------ DATASET EXTRACT ------

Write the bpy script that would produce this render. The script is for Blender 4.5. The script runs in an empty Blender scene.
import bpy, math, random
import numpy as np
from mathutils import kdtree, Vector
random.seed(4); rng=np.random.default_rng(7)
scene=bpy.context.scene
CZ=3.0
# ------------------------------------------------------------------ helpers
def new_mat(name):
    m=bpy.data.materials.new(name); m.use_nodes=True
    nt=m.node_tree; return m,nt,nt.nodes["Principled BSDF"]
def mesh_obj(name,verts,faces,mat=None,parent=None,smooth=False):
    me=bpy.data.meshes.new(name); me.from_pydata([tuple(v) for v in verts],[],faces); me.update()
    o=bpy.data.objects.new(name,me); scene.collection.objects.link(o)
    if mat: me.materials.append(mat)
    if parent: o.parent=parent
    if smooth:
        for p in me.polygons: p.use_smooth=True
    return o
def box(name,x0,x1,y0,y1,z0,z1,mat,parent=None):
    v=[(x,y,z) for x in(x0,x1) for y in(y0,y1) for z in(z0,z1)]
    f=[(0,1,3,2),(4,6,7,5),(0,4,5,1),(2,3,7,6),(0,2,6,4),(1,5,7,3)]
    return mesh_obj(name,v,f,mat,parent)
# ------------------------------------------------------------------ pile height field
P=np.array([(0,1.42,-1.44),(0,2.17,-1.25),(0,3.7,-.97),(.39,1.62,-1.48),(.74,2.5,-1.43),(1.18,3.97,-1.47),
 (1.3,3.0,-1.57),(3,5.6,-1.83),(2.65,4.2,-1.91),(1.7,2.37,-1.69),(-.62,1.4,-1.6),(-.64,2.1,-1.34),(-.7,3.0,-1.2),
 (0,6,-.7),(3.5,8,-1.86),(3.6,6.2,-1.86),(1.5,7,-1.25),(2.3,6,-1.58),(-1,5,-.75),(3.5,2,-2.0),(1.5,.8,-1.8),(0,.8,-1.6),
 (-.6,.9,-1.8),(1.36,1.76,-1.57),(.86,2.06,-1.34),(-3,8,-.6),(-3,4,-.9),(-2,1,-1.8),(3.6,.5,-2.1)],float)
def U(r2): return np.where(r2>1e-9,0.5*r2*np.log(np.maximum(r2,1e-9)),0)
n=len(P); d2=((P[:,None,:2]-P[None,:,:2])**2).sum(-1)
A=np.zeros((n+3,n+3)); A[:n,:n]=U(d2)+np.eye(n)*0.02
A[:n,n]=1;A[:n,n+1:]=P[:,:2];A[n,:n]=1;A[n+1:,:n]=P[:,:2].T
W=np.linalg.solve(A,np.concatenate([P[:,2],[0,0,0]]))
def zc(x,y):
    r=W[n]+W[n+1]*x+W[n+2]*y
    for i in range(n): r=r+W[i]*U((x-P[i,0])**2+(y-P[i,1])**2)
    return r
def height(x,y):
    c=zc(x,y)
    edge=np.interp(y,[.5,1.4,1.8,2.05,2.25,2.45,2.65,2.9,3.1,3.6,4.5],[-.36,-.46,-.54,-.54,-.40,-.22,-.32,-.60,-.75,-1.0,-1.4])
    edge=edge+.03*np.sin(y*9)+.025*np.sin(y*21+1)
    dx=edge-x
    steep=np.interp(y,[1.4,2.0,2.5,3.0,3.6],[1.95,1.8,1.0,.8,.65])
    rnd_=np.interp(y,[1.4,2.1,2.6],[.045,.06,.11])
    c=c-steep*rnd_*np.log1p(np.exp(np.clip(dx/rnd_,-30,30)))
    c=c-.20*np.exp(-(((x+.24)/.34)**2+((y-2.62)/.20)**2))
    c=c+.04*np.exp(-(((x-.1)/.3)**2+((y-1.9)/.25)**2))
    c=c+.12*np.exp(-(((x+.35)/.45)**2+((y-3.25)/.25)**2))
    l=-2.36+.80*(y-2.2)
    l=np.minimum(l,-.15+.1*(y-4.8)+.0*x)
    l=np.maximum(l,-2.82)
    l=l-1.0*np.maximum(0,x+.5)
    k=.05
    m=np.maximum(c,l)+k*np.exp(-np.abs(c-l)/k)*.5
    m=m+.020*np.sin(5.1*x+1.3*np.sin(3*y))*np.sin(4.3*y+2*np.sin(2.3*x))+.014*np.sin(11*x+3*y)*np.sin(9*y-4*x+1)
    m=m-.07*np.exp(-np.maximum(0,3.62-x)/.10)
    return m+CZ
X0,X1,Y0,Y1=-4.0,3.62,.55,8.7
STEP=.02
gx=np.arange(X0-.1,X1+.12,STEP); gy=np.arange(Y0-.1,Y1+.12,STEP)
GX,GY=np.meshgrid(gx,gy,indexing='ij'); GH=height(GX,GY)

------

* YOUR INSTRUCTIONS *
In how many lines of the data does the string "scene" appear? Give only the number.

* FINISHED ANSWER *
3